Women born in Sweden no other adjustments.

The same applies to all Nordic countries (the measure used here is education, but it also goes for income). See here.

Anecdotally I think it's a real possibility this reflects a surprising end result to the Western secularization development. While widespread societal secularization is ongoing, it affects the upper and middle classes before the working class, but once the cycle is "complete" (ie. working class has moved from religiousness to apatheism), active religiousness (of the sort that contributes to childbearing) seems to become a middle-class pursuit, at least looking at people I know. Conceivably this might even eventually create a pendular movement.

It might not be because childcare is cheaper. 18 months paid parental leave is a very large subsidy that is proportional to income. So it isn't surprising that this would at least reduce the negative correlation between income and fertility.

So in the country where it’s cheap to have kids, high income people have more kids and where it’s expensive they have fewer kids. This is surprising.
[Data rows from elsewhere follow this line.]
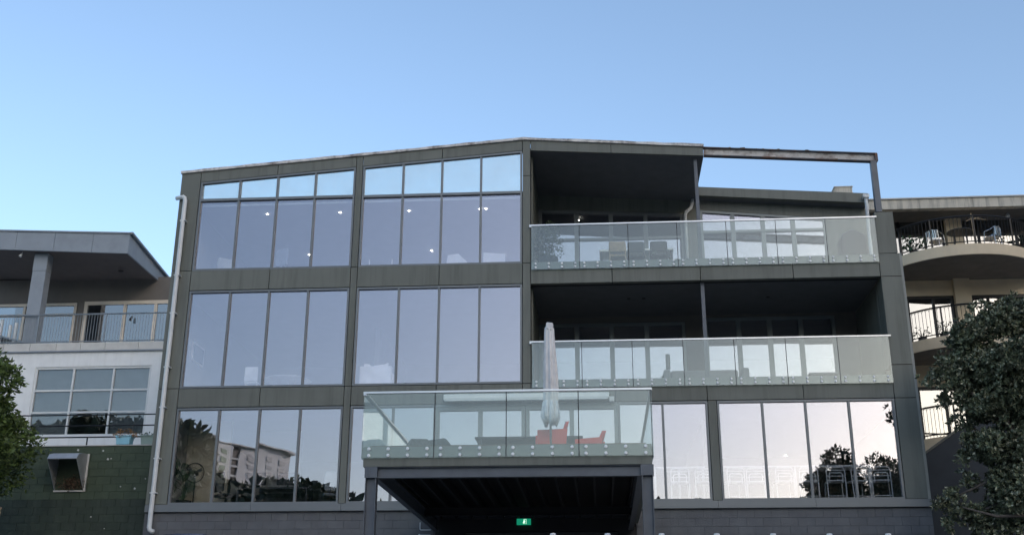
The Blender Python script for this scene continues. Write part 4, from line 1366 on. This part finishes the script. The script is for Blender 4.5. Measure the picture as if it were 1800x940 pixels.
# black pipe rail on the green wall
pr = MB().tube([(-22, GY + .2, 8.16), (-11.3, GY + .2, 8.16)], 0.018, 8).tube([(-22, GY + .2, 7.86), (-11.3, GY + .2, 7.86)], 0.018, 8).tube([(-22, GY + .2, 7.55), (-11.3, GY + .2, 7.55)], 0.02, 8).build('pipe_rail', 'blacksteel', LB)
for x in (-20, -16.9, -13.75):
    MB().tube([(x, GY + .2, 7.295), (x, GY + .2, 7.55 if x > -14 else 8.16)], 0.02, 8).build('rail_post', 'blacksteel', pr)
# exhaust hood
hood = MB()
yF = GY - 0.62
prof = [(GY + .04, 7.06), (GY - .30, 7.03), (GY - .52, 6.97), (yF, 6.84)]
x0, x1 = -14.38, -13.58
out_ = [(y, z) for y, z in prof] + [(y, z - 0.018) for y, z in reversed(prof)]
hood.prism(out_, x0, x1, axis='x')
hd = hood.build('exhaust_hood', 'duct', LB)
for x in (x0, x1 - .015):
    MB().prism([(GY + .04, 7.045), (GY - .30, 7.015), (GY - .52, 6.955), (yF + .01, 6.83), (GY + .02, 6.08), (GY + .04, 6.08)], x + .001, x + .014, axis='x').build('hood_side', 'duct', hd)
MB().box(x0, x1, GY - .04, GY + .02, 6.06, 6.10).build('hood_lip', 'slabedge', hd)
MB().box(x0 + .02, x1 - .02, GY + .02, GY + .04, 6.1, 7.0).build('hood_back', 'black', hd)
MB().box(x1 + .002, x1 + .05, GY - .01, GY + .03, 6.07, 7.06).build('hood_flange', 'slabedge', hd)
rng = np.random.default_rng(9)
p = np.array([-13.9, GY - .06, 6.27]) + rng.normal(size=(500, 3)) * np.array([.16, .05, .09])
p[:, 2] = np.maximum(p[:, 2], 6.12)
nest = leaves_obj('nest', leaf_quads(rng, p, rng.normal(size=p.shape), 0.09, 0.2), 'nest')
tag(nest, 'brown clump of dry leaves and twigs lodged inside the grey exhaust hood', 'nest', kind='stuff')
# spot lights and soffit light
sp_ = MB().tube([(-19.95, 8.0, 15.33), (-19.98, 7.95, 15.22)], [0.03, 0.055], 10).tube([(-19.95, 8.0, 15.36), (-19.92, 8.02, 15.45)], 0.015, 6).build('spotlight', 'white', LB)
MB().lathe([(0.09, 0), (0.09, 0.03)], (-16.9, 9.3, 15.06), 14).build('recessed_light', 'black', LB)
MB().tube([(-16.75, LW - .12, 13.72), (-16.78, LW - .2, 13.55)], [0.03, 0.05], 8).build('spotlight', 'black', LB)

# planters on the green wall
def planter(label, x, y, z, wx, h, material, leafmat, seed, lh):
    r = thing('planter_box', label, 'planter', (x, y, z), 'planters on the green wall')
    MB().prism([(x - wx * .42, z), (x + wx * .42, z), (x + wx * .5, z + h), (x - wx * .5, z + h)], y - .12, y + .12).build('box', material, r, bevel=0.008)
    MB().box(x - wx * .52, x + wx * .52, y - .135, y + .135, z + h - .03, z + h + .005).build('rim', material, r)
    rng = np.random.default_rng(seed)
    p, nn = clump_points(rng, [(x, y, z + h + lh * .3, wx * .75, .2, lh)], 9000)
    p[:, 2] = np.maximum(p[:, 2], z + h - .01)
    leaves_obj('foliage', leaf_quads(rng, p, nn, 0.06, 0.5, 0.8), leafmat, r)


planter('pale blue planter of orange leaves on the green wall', -12.65, GY + .1 - .02, 7.297, 0.42, 0.24, 'teal', 'orangeleaf', 3, 0.13)
planter('sage-coloured planter on the green wall beside the grey building', -11.98, GY + .1, 7.297, 0.42, 0.24, 'sagepot', 'leafP', 5, 0.04)
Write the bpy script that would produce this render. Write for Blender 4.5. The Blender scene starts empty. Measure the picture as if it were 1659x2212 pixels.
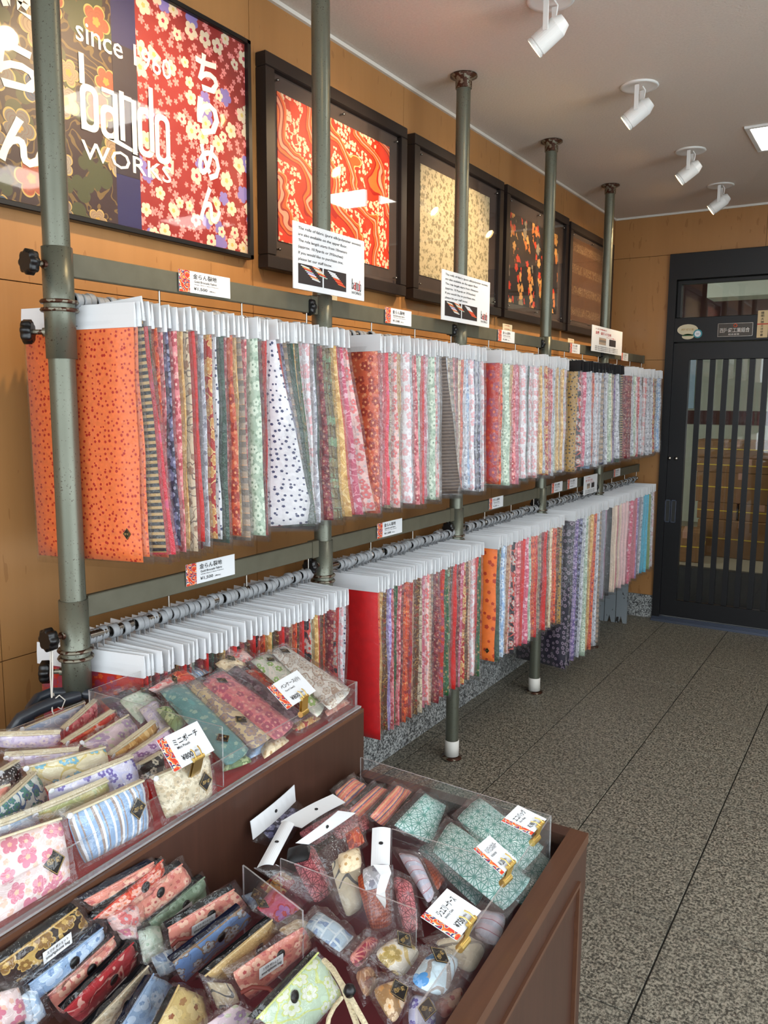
import bpy, math, random
from mathutils import Vector, Matrix

random.seed(7)
S = bpy.context.scene
COL = S.collection

# ------------------------------------------------------------------ camera
FPX, YAW, PITCH, ROLL = 1770.9, -0.5570, 0.1372, -0.0059
CAM = Vector((1.7513, 0.0443, 1.5203))
_fw = Vector((math.sin(YAW)*math.cos(PITCH), math.cos(YAW)*math.cos(PITCH), -math.sin(PITCH)))
_r = Vector((math.cos(YAW), -math.sin(YAW), 0.0))
_d = _fw.cross(_r)
RX = math.cos(ROLL)*_r + math.sin(ROLL)*_d
DX = -math.sin(ROLL)*_r + math.cos(ROLL)*_d
cam_data = bpy.data.cameras.new('camera')
cam_data.sensor_fit = 'HORIZONTAL'
cam_data.sensor_width = 36.0
cam_data.lens = FPX*36.0/1659.0
cam_data.clip_start = 0.02
camera = bpy.data.objects.new('camera', cam_data)
m = Matrix.Identity(4)
for i in range(3):
    m[i][0] = RX[i]; m[i][1] = -DX[i]; m[i][2] = -_fw[i]; m[i][3] = CAM[i]
camera.matrix_world = m
COL.objects.link(camera)
S.camera = camera


def un(px, py, z):
    """the point of the place at height z that the photograph shows at pixel (px, py)"""
    d = RX*((px-829.5)/FPX) + DX*((py-1106.0)/FPX) + _fw
    return CAM + d*((z-CAM.z)/d.z)


# ------------------------------------------------------------------ world, lights, exposure
world = bpy.data.worlds.new('daylight')
S.world = world
world.use_nodes = True
world.node_tree.nodes['Background'].inputs[0].default_value = (0.86, 0.94, 1.0, 1)
world.node_tree.nodes['Background'].inputs[1].default_value = 3.4
S.view_settings.view_transform = 'Standard'
S.view_settings.look = 'None'
S.view_settings.gamma = 1.0
S.view_settings.use_curve_mapping = False
S.view_settings.exposure = 0.36
S.cycles.max_bounces = 7
S.cycles.diffuse_bounces = 4
S.cycles.glossy_bounces = 3
S.cycles.transmission_bounces = 4
S.cycles.transparent_max_bounces = 16
S.cycles.caustics_reflective = False
S.cycles.caustics_refractive = False
S.cycles.sample_clamp_indirect = 6.0

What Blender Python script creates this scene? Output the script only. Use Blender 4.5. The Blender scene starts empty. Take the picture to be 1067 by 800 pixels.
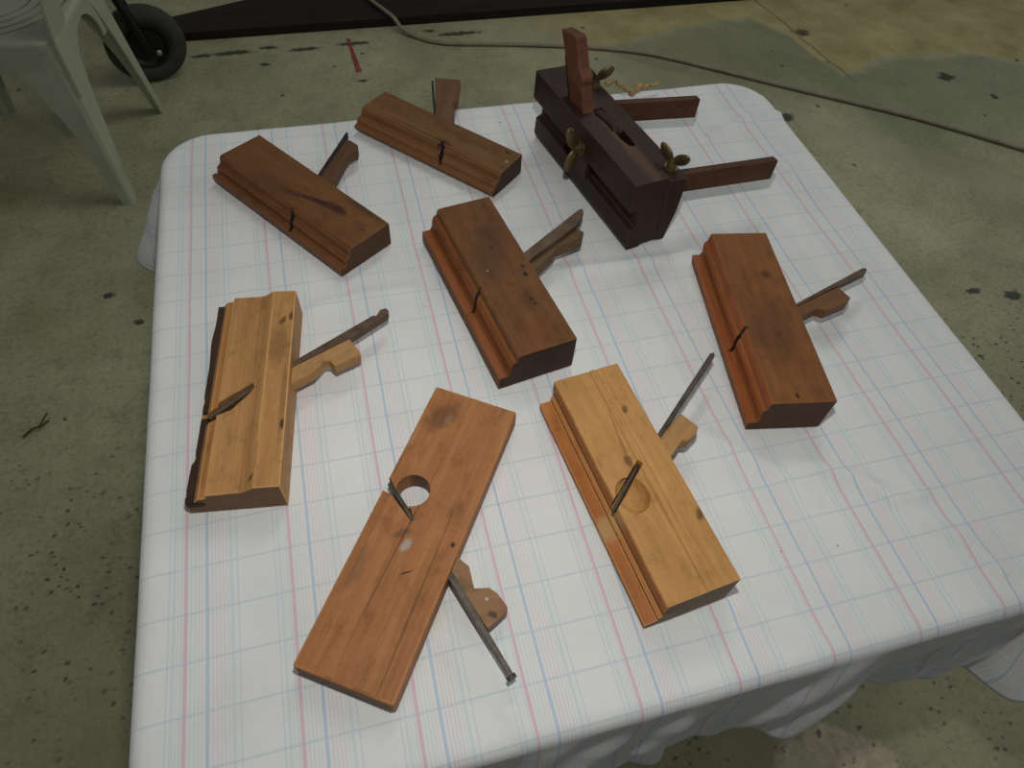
import bpy, bmesh, math, random
from mathutils import Matrix, Vector, noise

scene = bpy.context.scene
COL = scene.collection
random.seed(4)
TZ = 0.72                                   # height of the cloth on the table top (metres)

# ------------------------------------------------------------------ camera, world, lights, exposure
RIGHT = Vector((0.96738, -0.24782, 0.05248))
DOWN = Vector((-0.17232, -0.79565, -0.58072))
FWD = Vector((0.18567, 0.55274, -0.81241))
CAM = Vector((0.19076, -0.15236, 0.5950 + TZ))
cd = bpy.data.cameras.new('camera'); cam = bpy.data.objects.new('camera', cd); COL.objects.link(cam)
m = Matrix((( RIGHT.x, -DOWN.x, -FWD.x, CAM.x), (RIGHT.y, -DOWN.y, -FWD.y, CAM.y), (RIGHT.z, -DOWN.z, -FWD.z, CAM.z), (0, 0, 0, 1)))
cam.matrix_world = m
cd.sensor_fit = 'HORIZONTAL'; cd.sensor_width = 36.0; cd.lens = 718.54 / 1067 * 36
cd.clip_start = 0.02
scene.camera = cam

w = bpy.data.worlds.new('world'); scene.world = w; w.use_nodes = True
bg = w.node_tree.nodes['Background']; bg.inputs[0].default_value = (0.95, 0.98, 1.0, 1); bg.inputs[1].default_value = 0.115

def area(name, loc, target, size, power, col, shape='RECTANGLE', size_y=None):
    l = bpy.data.lights.new(name, 'AREA'); l.shape = shape; l.size = size; l.size_y = size_y or size
    l.energy = power; l.color = col
    o = bpy.data.objects.new(name, l); COL.objects.link(o); o.location = loc
    o.rotation_euler = (Vector(target) - Vector(loc)).to_track_quat('-Z', 'Y').to_euler()
    return o
# the photographer's pop-up flash, a hand above the lens
area('camera_flash', CAM - DOWN * 0.16 + RIGHT * 0.02, CAM - DOWN * 0.16 + RIGHT * 0.02 + FWD, 0.035, 2.85, (1.0, 0.98, 0.94), 'DISK')
# daylight from the open workshop door on the right
area('door_daylight', (3.6, 0.9, 2.1), (0.5, 0.7, 0.5), 2.0, 14, (0.92, 0.96, 1.0), 'RECTANGLE', 1.9)

# unseen fill light added high beyond the table, brightens floor but not front skirt
area('overhead_fill', (1.0, 1.7, 2.5), (0.5, 1.4, 0), 0.3, 9, (1.0, 0.99, 0.94), 'RECTANGLE', 1.5)

vs = scene.view_settings
vs.view_transform = 'Standard'; vs.look = 'None'; vs.gamma = 1.0; vs.exposure = 0.07; vs.use_curve_mapping = False

# ------------------------------------------------------------------ helpers
def tag(o, label=None, cat=None, group=None, kind=None):
    if label: o['label'] = label
    if cat: o['category'] = cat
    if group: o['group'] = group
    if kind: o['kind'] = kind
    return o
def empty(name, loc, rz=0.0):
    o = bpy.data.objects.new(name, None); COL.objects.link(o); o.location = loc; o.rotation_euler = (0, 0, rz)
    o.empty_display_size = 0.03
    return o
def link(name, bm, mats, parent=None, smooth=False):
    bmesh.ops.recalc_face_normals(bm, faces=bm.faces[:])
    me = bpy.data.meshes.new(name); bm.to_mesh(me); bm.free()
    return link_me(name, me, mats, parent, smooth)
def link_me(name, me, mats, parent=None, smooth=False):
    if not isinstance(mats, (list, tuple)): mats = [mats]
    idx = [p.material_index for p in me.polygons]
    me.materials.clear()
    for x in mats: me.materials.append(x)
    if len(mats) > 1: me.polygons.foreach_set('material_index', [min(k, len(mats) - 1) for k in idx])
    if smooth: me.polygons.foreach_set('use_smooth', [True] * len(me.polygons))
    o = bpy.data.objects.new(name, me); COL.objects.link(o)
    if parent: o.parent = parent
    return o
def sharp_bevel(bm, off, ang=30, seg=2, mi=-1):
    es = [e for e in bm.edges if len(e.link_faces) == 2 and e.calc_face_angle(0) > math.radians(ang)]
    if es: bmesh.ops.bevel(bm, geom=es, offset=off, segments=seg, affect='EDGES', profile=0.6, clamp_overlap=True, material=mi)
def prism(bm, pts, z0, z1, f=None):
    """polygon in plan extruded from z0 to z1; f maps (x,y,z) to a position"""
    f = f or (lambda x, y, z: (x, y, z))
    a = [bm.verts.new(f(x, y, z0)) for x, y in pts]; b = [bm.verts.new(f(x, y, z1)) for x, y in pts]
    n = len(pts); fs = [bm.faces.new(a[::-1]), bm.faces.new(b)]
    for i in range(n): fs.append(bm.faces.new((a[i], a[(i + 1) % n], b[(i + 1) % n], b[i])))
    return fs
def box(bm, x0, x1, y0, y1, z0, z1, f=None): return prism(bm, [(x0, y0), (x1, y0), (x1, y1), (x0, y1)], z0, z1, f)
def cyl(bm, p, q, r, seg=16, r2=None):
    p, q = Vector(p), Vector(q); d = q - p
    mm = Matrix.Translation((p + q) / 2) @ d.to_track_quat('Z', 'Y').to_matrix().to_4x4()
    bmesh.ops.create_cone(bm, cap_ends=True, segments=seg, radius1=r, radius2=r if r2 is None else r2, depth=d.length, matrix=mm)
def blob(bm, c, s, rot=None, u=14, v=9):
    mm = Matrix.Translation(c) @ (rot or Matrix.Identity(4)) @ Matrix.Diagonal((s[0], s[1], s[2], 1))
    bmesh.ops.create_uvsphere(bm, u_segments=u, v_segments=v, radius=1, matrix=mm)
def tube(bm, pts, r, seg=8, taper=None):
    pts = [Vector(p) for p in pts]; rings = []
    for i, p in enumerate(pts):
        t = (pts[min(i + 1, len(pts) - 1)] - pts[max(i - 1, 0)]).normalized()
        s = t.cross(Vector((0, 0, 1)));  s = s.normalized() if s.length > 1e-4 else Vector((1, 0, 0))
        n = s.cross(t); rr = r if taper is None else r * taper[i]
        rings.append([bm.verts.new(p + (s * math.cos(a) + n * math.sin(a)) * rr) for a in [2 * math.pi * k / seg for k in range(seg)]])
    for a, b in zip(rings, rings[1:]):
        for k in range(seg): bm.faces.new((a[k], a[(k + 1) % seg], b[(k + 1) % seg], b[k]))
    bm.faces.new(rings[0][::-1]); bm.faces.new(rings[-1])
def smooth_path(pts, n=10):
    P = [Vector(p) for p in pts]; P = [P[0] * 2 - P[1]] + P + [P[-1] * 2 - P[-2]]; out = []
    for i in range(1, len(P) - 2):
        for k in range(n):
            t = k / n; a, b, c, d = P[i - 1:i + 3]
            out.append(0.5 * ((2 * b) + (c - a) * t + (2 * a - 5 * b + 4 * c - d) * t * t + (3 * b - a - 3 * c + d) * t ** 3))
    out.append(P[-2]); return out
def cut(bm, cutters):
    """boolean difference of a closed bmesh with closed cutter bmeshes -> mesh"""
    def tmp(b, nm):
        bmesh.ops.recalc_face_normals(b, faces=b.faces[:])
        me = bpy.data.meshes.new(nm); b.to_mesh(me); b.free()
        o = bpy.data.objects.new(nm, me); COL.objects.link(o); return o
    o = tmp(bm, 'cut_source')
    for _ in range(3): o.data.materials.append(None)
    cs = [tmp(c, 'cut_tool') for c in cutters]
    for c in cs:
        md = o.modifiers.new('cut', 'BOOLEAN'); md.operation = 'DIFFERENCE'; md.object = c; md.solver = 'EXACT'
    dg = bpy.context.evaluated_depsgraph_get(); dg.update()
    me = bpy.data.meshes.new_from_object(o.evaluated_get(dg))
    for c in cs + [o]:
        old = c.data; bpy.data.objects.remove(c); bpy.data.meshes.remove(old)
    return me

# ------------------------------------------------------------------ node helpers and materials
class NT:
    def __init__(s, name):
        s.mat = bpy.data.materials.new(name); s.mat.use_nodes = True; s.t = s.mat.node_tree
        s.b = s.t.nodes['Principled BSDF']
    def n(s, typ, **kw):
        x = s.t.nodes.new(typ)
        for k, v in kw.items(): setattr(x, k, v)
        return x
    def put(s, sock, v):
        if hasattr(v, 'node'): s.t.links.new(v, sock)
        elif v is not None:
            if isinstance(v, (tuple, list)) and len(v) == 3 and sock.type == 'RGBA': v = (*v, 1)
            sock.default_value = v
    def math(s, op, a, b=None, c=None, clamp=False):
        x = s.n('ShaderNodeMath', operation=op, use_clamp=clamp); s.put(x.inputs[0], a)
        if b is not None: s.put(x.inputs[1], b)
        if c is not None: s.put(x.inputs[2], c)
        return x.outputs[0]
    def vmath(s, op, a, b=None):
        x = s.n('ShaderNodeVectorMath', operation=op); s.put(x.inputs[0], a)
        if b is not None: s.put(x.inputs[1], b)
        return x.outputs['Value' if op in ('LENGTH', 'DISTANCE', 'DOT_PRODUCT') else 'Vector']
    def mix(s, f, a, b, bt='MIX'):
        x = s.n('ShaderNodeMix', data_type='RGBA', blend_type=bt)
        s.put(x.inputs[0], f); s.put(x.inputs[6], a); s.put(x.inputs[7], b); return x.outputs[2]
    def step(s, v, lo, hi):
        x = s.n('ShaderNodeMapRange', interpolation_type='SMOOTHSTEP'); s.put(x.inputs[0], v)
        x.inputs[1].default_value = lo; x.inputs[2].default_value = hi; return x.outputs[0]
    def noise(s, vec, scale, detail=4, rough=0.55, dist=0.0):
        x = s.n('ShaderNodeTexNoise'); s.put(x.inputs['Vector'], vec); x.inputs['Scale'].default_value = scale
        x.inputs['Detail'].default_value = detail; x.inputs['Roughness'].default_value = rough; x.inputs['Distortion'].default_value = dist
        return x.outputs['Fac']
    def voro(s, vec, scale, feat='F1'):
        x = s.n('ShaderNodeTexVoronoi', feature=feat); s.put(x.inputs['Vector'], vec); x.inputs['Scale'].default_value = scale
        return x.outputs['Distance']
    def ramp(s, fac, stops):
        x = s.n('ShaderNodeValToRGB'); s.put(x.inputs[0], fac); e = x.color_ramp.elements
        while len(e) < len(stops): e.new(0.5)
        for el, (p, c) in zip(e, stops): el.position = p; el.color = (*c, 1) if len(c) == 3 else c
        return x.outputs[0]
    def mapping(s, vec, loc=(0, 0, 0), rot=(0, 0, 0), scale=(1, 1, 1)):
        x = s.n('ShaderNodeMapping'); s.put(x.inputs[0], vec); x.inputs[1].default_value = loc
        x.inputs[2].default_value = rot; x.inputs[3].default_value = scale; return x.outputs[0]
    def bump(s, h, strength, dist):
        x = s.n('ShaderNodeBump'); s.put(x.inputs['Height'], h); x.inputs['Strength'].default_value = strength
        x.inputs['Distance'].default_value = dist; s.t.links.new(x.outputs[0], s.b.inputs['Normal'])
    def done(s, col, rough=0.6, metal=0.0, spec=None):
        s.put(s.b.inputs['Base Color'], col); s.put(s.b.inputs['Roughness'], rough); s.put(s.b.inputs['Metallic'], metal)
        if spec is not None: s.b.inputs['Specular IOR Level'].default_value = spec
        return s.mat

def lin(r, g, b):
    f = lambda c: (c / 255 / 12.92) if c / 255 <= 0.04045 else ((c / 255 + 0.055) / 1.055) ** 2.4
    return (f(r), f(g), f(b))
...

Is it though? Shouldn't we expect rich people to be more responsive to monetary incentives? They have already demonstrated some level of caring about and being capable of responding to such incentives.

Not to relatively small monetary incentives. Nor would I think that anyone espousing Scandinavian parental policies saying it would primarily benefit the rich.

Well, that depends on your model of the mentality of rich people.

If you think of rich people as "those who are no longer bound by minor economic incentives", then sure, they will... not be affected by minor economic incentives, and you are obliged to think up another reason as to their counterfactual fertility.

But if you think of rich people as "those who are compulsive money-grubbers and coupon-clippers which is why they're rich" then the amount of money they have in the bank has nothing to do with how they respond to minor economic incentives, and their fertility follows naturally from their exposure to those incentives.

Explanation #2 wins at Occam's Razor.

Cheap daycare doesn't seem like something small. At least according to UNICEF it makes up a large portion of the average couple's salary in many rich countries:

In 2020, a couple of two average earners would need to spend 14 per cent of one wage to keep two children in childcare. The spending would range from nothing, due to free childcare (Chile, Malta and Italy) to Ireland, New Zealand and Switzerland where a couple would need to spend between a third and a half of the average wage (see Figure 9). Due to recent reforms, especially the new 30 hours of free access and the disadvantaged two-year-olds offer, the cost of childcare for such a couple in the United Kingdom fell from 44 per cent in 2015 to 30 per cent in 2020. Still, the country remains one of the five countries with the most expensive childcare services.